Auguste Comte's then immensely influential argument that cultural development follows the same pathway as the life of the single individual is here turned back upon itself. Maggie develops through the three phases of cultural history in her own short lifetime: from the animistic (when she makes her doll into a fetish that she sticks with pins) to adult civilization. But George Eliot also shows that there is no inevitable pathway for the individual. The ontogeny-phylogeny parallel is delusive. To foreground this difficulty George Eliot brings to bear (and to the test) another popular plot of the time: the bildungsroman, in which a young person-usually male-learns first to roam beyond the limits of his society and then to come to terms with its demands, accommodating his identity to what is possible for adult life lived on society's terms.

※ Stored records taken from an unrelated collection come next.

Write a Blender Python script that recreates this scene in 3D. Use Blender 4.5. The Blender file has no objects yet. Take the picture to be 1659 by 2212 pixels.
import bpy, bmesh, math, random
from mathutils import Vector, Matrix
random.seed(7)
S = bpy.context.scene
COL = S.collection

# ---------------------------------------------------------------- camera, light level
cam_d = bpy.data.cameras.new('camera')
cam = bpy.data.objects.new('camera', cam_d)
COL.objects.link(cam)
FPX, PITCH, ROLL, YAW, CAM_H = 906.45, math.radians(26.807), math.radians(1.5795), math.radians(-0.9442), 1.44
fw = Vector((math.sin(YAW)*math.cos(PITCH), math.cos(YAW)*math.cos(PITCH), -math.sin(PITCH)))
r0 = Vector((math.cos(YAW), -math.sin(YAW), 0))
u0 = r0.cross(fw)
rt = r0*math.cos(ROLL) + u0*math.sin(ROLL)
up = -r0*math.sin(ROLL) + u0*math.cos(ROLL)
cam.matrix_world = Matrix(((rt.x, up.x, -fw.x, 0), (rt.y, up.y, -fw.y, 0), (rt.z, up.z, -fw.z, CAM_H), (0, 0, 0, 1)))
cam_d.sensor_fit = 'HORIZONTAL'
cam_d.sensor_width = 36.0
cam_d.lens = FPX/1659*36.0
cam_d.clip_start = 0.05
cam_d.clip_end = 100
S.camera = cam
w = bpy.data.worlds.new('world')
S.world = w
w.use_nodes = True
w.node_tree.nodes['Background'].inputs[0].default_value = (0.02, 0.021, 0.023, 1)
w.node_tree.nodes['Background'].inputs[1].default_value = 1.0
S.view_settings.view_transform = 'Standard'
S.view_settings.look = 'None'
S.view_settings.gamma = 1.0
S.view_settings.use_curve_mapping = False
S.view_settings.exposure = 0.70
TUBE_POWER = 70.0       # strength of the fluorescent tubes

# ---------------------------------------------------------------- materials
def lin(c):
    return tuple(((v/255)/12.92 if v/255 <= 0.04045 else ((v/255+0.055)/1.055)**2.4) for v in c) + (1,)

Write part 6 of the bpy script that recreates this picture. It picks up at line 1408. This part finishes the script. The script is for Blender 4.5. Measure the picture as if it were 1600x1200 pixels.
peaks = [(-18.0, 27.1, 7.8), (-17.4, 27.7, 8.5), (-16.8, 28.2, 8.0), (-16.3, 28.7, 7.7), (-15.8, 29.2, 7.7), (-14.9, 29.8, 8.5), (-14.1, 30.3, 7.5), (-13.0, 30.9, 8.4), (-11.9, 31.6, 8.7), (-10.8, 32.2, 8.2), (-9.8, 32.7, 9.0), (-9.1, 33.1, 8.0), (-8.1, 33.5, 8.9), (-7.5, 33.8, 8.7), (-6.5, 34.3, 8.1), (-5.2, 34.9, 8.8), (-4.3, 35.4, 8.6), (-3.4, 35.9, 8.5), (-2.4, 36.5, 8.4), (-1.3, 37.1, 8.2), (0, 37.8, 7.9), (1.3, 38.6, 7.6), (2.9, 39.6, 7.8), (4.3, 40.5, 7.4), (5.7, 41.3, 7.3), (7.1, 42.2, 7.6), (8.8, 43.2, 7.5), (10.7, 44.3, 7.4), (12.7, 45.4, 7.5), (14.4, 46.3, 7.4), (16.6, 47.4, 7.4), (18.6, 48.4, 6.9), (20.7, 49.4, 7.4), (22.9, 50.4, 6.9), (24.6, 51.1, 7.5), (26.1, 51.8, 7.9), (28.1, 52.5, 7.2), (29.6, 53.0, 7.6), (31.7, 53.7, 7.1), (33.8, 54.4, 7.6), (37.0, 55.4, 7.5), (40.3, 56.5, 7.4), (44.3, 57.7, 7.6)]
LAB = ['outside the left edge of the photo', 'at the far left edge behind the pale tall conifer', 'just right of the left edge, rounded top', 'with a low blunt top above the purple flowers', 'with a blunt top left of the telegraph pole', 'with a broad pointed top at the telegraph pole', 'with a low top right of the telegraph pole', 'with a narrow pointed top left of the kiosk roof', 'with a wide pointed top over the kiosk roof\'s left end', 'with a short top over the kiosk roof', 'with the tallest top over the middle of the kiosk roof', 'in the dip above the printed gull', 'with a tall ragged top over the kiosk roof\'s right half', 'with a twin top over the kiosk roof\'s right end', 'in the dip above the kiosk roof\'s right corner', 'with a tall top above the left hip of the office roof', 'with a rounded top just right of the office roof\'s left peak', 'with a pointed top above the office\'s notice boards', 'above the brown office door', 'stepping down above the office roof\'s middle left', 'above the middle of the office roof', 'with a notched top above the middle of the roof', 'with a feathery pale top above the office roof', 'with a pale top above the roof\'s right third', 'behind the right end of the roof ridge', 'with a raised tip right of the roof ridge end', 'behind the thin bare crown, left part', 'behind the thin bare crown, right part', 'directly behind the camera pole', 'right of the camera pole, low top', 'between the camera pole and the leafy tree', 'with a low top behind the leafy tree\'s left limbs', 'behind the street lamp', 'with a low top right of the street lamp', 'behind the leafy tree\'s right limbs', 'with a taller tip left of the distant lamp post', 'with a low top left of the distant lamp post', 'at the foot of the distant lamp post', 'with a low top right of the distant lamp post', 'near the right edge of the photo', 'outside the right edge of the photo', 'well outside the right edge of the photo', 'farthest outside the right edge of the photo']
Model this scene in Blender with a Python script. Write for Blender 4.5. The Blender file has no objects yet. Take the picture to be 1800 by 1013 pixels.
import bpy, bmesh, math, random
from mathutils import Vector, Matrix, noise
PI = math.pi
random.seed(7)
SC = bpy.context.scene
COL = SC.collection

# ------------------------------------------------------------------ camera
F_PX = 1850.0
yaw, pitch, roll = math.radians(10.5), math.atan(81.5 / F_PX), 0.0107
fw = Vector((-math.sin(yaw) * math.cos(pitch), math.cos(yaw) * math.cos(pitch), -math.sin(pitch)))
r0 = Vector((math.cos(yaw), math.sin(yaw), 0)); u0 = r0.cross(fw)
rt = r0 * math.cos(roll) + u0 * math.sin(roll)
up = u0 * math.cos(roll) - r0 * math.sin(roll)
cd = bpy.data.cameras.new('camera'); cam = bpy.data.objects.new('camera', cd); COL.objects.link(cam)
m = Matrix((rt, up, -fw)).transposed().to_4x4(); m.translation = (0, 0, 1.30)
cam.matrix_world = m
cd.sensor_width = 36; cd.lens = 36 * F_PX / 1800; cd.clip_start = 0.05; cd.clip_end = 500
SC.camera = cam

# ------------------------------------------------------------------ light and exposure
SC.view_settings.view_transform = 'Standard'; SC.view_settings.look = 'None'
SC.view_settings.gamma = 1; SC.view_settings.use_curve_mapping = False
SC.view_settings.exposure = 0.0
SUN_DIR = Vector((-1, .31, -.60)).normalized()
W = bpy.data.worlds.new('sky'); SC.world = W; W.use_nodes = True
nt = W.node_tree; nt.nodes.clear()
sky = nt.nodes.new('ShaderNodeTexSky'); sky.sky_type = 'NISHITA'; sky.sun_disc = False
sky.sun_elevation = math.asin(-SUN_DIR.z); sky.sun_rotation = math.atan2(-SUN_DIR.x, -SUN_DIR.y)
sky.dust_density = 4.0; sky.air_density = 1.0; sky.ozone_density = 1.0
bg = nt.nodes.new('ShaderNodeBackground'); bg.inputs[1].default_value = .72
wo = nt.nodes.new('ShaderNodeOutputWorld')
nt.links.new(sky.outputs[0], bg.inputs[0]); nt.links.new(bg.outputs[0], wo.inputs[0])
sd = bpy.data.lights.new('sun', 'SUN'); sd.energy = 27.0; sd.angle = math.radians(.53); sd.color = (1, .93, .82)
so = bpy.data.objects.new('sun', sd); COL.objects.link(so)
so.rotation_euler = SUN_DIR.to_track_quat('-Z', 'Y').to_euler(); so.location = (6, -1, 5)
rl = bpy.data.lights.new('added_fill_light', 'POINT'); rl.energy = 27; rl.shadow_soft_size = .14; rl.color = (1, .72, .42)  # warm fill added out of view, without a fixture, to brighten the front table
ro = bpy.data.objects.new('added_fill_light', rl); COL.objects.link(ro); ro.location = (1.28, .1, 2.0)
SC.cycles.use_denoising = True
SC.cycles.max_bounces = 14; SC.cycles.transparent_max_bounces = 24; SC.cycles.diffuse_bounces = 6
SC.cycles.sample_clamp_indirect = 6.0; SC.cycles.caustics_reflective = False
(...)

Instead of exhibiting such creative accommodation, in The Mill Tom Tulliver is shown as beginning to seize up psychically at a very young age precisely because he never succeeds in questioning the assumptions his society loads him with: he must be aggressive, hardworking, rule-bound. He cannot stretch the limits of society as the bildungsroman suggests a young man may do. Maggie, on the other hand, undertakes that role, moves beyond social limits and is then obliged to sacrifice most of her self. Philip, disabled and intelligent, is aligned with Maggie. Both are incapacitated by their society's belief in their powerlessness. And, as Sally Shuttleworth points out in her edition of the novel, the feminizing of Philip prevents him from being considered as an acceptable sexual partner for Maggie, by the book as much as by its readers.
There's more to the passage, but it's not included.